Closer to home since 1961, the Wellborn family has owned and operated Wellborn Cabinet, Inc., headquartered in Ashland, Alabama. Through hard work and determination, they have built it into a multi-million-dollar company with 2,500 employees located across the U.S with 1.500 employees located here in Alabama.

Chinese cabinet producers have established significant import facilities in the United States to penetrate the U.S. market. These producers benefit from a host of subsidies including preferential lending from Chinese government banks, tax and import duty exemptions, subsidized land, energy, and chemicals, government grants, and other forms of assistance.  As a result, U.S. kitchen cabinet producers report sales lost to Chinese products sales worth tens of millions of dollars a year. These government subsidized Chinese cabinets threaten the mere existence of Wellborn Cabinets and hundreds of family owned and operated cabinet manufacturers such as Bishop Cabinets right here in Montgomery.

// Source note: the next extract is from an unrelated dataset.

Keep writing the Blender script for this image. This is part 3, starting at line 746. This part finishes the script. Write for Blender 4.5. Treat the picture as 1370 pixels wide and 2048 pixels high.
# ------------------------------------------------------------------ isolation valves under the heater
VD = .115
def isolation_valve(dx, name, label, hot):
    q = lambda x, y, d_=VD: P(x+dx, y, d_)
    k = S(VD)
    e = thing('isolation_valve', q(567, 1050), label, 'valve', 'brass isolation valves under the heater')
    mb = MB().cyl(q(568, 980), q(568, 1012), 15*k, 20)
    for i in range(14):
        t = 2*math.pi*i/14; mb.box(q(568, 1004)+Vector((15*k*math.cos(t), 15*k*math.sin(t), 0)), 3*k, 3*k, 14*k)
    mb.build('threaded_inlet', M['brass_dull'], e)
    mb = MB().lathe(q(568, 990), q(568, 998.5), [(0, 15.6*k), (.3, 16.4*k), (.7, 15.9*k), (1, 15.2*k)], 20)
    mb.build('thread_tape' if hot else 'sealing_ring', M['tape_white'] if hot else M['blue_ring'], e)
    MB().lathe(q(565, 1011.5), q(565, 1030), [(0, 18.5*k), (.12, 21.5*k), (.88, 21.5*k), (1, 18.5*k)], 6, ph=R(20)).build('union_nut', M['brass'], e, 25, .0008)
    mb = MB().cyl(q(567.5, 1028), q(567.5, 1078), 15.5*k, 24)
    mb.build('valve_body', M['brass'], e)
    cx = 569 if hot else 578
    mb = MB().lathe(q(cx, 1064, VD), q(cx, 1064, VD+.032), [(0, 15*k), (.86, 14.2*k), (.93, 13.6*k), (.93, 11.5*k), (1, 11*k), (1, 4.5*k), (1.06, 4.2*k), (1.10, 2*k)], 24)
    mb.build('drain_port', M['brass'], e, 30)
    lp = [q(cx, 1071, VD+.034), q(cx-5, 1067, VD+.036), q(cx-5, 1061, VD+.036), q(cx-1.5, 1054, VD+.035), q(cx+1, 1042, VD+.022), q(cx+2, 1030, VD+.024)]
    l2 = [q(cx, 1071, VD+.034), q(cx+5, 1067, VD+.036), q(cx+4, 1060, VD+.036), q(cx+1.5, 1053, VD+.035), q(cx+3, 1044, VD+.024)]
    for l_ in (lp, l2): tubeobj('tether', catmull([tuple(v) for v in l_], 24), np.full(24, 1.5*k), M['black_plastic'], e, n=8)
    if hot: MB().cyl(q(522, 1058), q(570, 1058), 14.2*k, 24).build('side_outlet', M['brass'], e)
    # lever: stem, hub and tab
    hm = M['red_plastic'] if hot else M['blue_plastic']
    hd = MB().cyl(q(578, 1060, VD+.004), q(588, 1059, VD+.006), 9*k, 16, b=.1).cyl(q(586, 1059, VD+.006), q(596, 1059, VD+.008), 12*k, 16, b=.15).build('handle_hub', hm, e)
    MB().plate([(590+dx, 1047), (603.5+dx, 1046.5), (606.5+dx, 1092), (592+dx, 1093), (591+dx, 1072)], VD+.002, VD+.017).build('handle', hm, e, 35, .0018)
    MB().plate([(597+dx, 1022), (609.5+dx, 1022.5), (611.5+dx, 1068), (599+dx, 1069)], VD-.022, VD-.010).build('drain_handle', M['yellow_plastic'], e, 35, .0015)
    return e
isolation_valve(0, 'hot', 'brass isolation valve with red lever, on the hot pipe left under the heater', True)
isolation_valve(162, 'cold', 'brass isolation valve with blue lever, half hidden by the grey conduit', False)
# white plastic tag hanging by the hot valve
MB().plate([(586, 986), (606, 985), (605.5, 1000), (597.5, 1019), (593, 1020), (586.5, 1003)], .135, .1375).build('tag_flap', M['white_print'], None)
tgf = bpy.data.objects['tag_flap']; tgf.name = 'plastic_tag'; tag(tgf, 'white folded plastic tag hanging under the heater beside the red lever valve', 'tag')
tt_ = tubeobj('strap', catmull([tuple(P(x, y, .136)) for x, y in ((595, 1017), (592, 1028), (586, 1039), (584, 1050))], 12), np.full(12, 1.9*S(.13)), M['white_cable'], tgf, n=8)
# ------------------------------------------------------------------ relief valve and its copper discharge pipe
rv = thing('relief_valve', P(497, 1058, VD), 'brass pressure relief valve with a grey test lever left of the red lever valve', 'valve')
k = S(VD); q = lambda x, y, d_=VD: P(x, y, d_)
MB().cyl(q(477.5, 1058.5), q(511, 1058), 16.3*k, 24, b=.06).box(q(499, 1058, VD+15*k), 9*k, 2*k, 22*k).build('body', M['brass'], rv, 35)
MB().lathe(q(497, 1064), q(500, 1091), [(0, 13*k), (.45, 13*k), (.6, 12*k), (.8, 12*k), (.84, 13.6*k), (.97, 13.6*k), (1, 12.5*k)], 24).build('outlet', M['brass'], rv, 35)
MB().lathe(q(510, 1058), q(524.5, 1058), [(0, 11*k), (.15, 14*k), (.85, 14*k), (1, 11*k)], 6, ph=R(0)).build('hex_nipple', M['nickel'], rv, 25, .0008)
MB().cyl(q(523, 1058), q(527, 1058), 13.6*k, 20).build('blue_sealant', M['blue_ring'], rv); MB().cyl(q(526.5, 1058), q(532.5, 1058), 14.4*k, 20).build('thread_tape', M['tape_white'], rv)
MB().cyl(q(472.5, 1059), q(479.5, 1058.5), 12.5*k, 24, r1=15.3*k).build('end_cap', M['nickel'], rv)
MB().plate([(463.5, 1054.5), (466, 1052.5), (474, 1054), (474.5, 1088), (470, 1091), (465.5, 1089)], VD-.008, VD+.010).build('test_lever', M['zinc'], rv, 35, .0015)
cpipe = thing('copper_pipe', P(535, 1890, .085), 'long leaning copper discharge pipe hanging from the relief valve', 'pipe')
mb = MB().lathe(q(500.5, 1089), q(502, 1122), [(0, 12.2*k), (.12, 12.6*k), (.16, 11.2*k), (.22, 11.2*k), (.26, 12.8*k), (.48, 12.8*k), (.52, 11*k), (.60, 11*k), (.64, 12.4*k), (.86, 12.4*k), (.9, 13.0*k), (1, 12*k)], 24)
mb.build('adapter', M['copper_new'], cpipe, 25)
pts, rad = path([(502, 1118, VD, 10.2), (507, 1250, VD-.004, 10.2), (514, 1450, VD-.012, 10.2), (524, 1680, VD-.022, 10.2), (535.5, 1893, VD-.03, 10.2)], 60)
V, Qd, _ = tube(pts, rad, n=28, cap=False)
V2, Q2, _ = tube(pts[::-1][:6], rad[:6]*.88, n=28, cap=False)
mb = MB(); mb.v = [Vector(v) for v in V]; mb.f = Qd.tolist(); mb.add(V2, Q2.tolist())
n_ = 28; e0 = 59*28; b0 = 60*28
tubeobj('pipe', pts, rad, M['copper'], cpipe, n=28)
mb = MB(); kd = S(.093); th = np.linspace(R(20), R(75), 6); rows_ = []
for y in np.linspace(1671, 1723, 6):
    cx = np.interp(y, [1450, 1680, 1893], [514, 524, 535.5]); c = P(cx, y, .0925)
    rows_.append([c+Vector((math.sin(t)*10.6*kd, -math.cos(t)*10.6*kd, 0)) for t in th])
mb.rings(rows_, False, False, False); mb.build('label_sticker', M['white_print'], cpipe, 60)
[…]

The second problem has to do with access to China for U.S. goods. There, noted David Autor the MIT economist who’s done some of the most compelling research on the impacts of China trade., “China has not only taken our lunch, they’ve opened a restaurant that’s serving it to their citizens.”

We assumed that China would open its borders to free trade after it joined the WTO, Instead, China “reformed and protected.”  Take the automotive industry for example, China kept a 25 percent tariff on new cars imported from the U.S. (our tariff is 2.5 percent) and similarly steep tariffs on imported auto parts. These tariffs froze the U.S. out of China. Meanwhile China grew its companies behind a wall of protection, fed them with state funds and, when they were competitive enough, unleashed them on the world. Only then China opened to U.S. and other competitors by lowering some tariffs, but by then its own companies had a vice grip on the market. And now, Chinese carmakers are about to start sending huge numbers of fully built cars to the U.S. as it has done to the rest of the world.

“China’s rapid rise, while may have been positive for world welfare, has created identifiable losers in trade-impacted industries and the labor markets in which they are located.” Noted David Autor. Past administrations were more concerned about world welfare than American jobs; not President Trump.

All this doesn’t mean that China and America cannot both thrive at the same time if trade deals are properly constructed and executed. China is now a first world power, not a third world country and must treated as such.  President Trump has pointed this out since the beginning of his candidacy. All Americans must support the President in his efforts to bring about fair and balanced trade, or we will surrender our jobs and our future to the Chinese.